For any who are interested, here is what the shims are all about. If you turn the toilet upside down, you will see that it sits on four stubby legs, shown in one of the photos in the link above. The legs are round and hollow. The toilet came from Thetford with a couple of what are called locator disks, maybe 1/4 inch thick and the same diameter as the inside of the legs. During initial installation, what is supposed to happen is that the toilet is set on the floor, positioned carefully, and the location of the front legs is marked on the floor. Then the toilet is removed temporarily, and the disks are screwed to the floor at the marked positions. Then the toilet is reset, with the front legs slipped over the disks.

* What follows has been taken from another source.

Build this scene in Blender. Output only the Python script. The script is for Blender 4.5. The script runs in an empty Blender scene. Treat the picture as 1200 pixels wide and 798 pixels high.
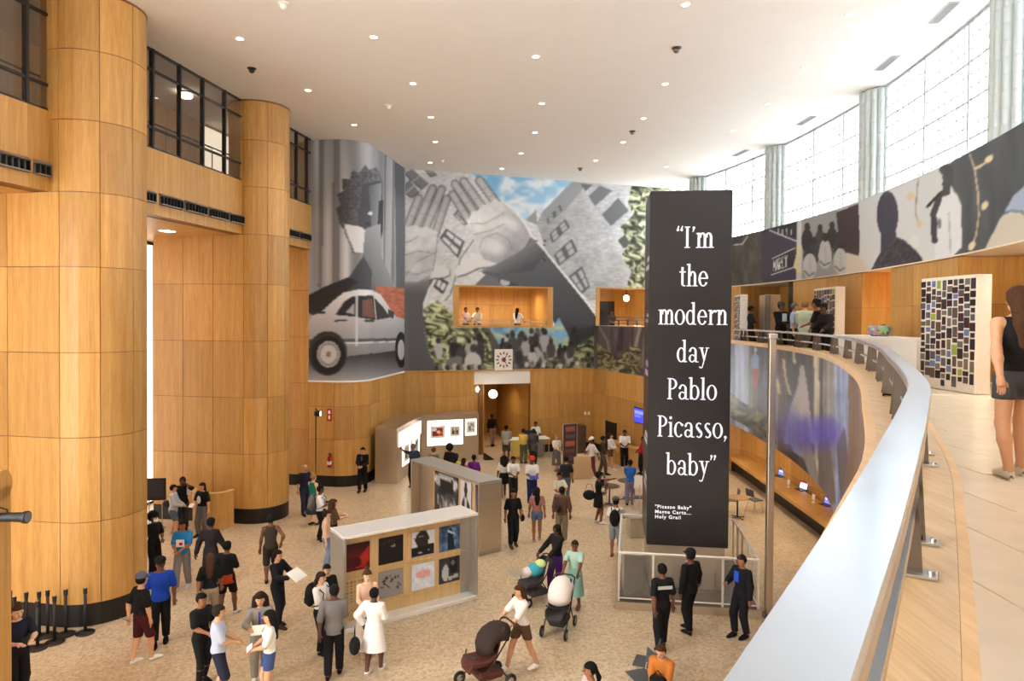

When the toilet is tightened down on the sewer flange, the disks keep the toilet from rotating or sliding out of position.

What has apparently happened in your case is that the assemblers at TM didn't understand the purpose of the disks, thought they were shims of some kind, and installed some bigger shims (bigger is better, right?) to avoid the fussy positioning and marking. The big "shims" don't prevent the toilet from moving or rotating - and you experienced the result.

I believe that the problem originated at the South Dakota factory. In the past, I have known the Tennessee factory to omit the disks altogether, but I've never seen the "shims" approach. Same result either way. I bet that Stephene's problem came from lack of locator disks, allowing the toilet to move, which ripped up the sewer connection. Fixing it won't be hard, but it will be annoying. The tutorial linked above tells you how.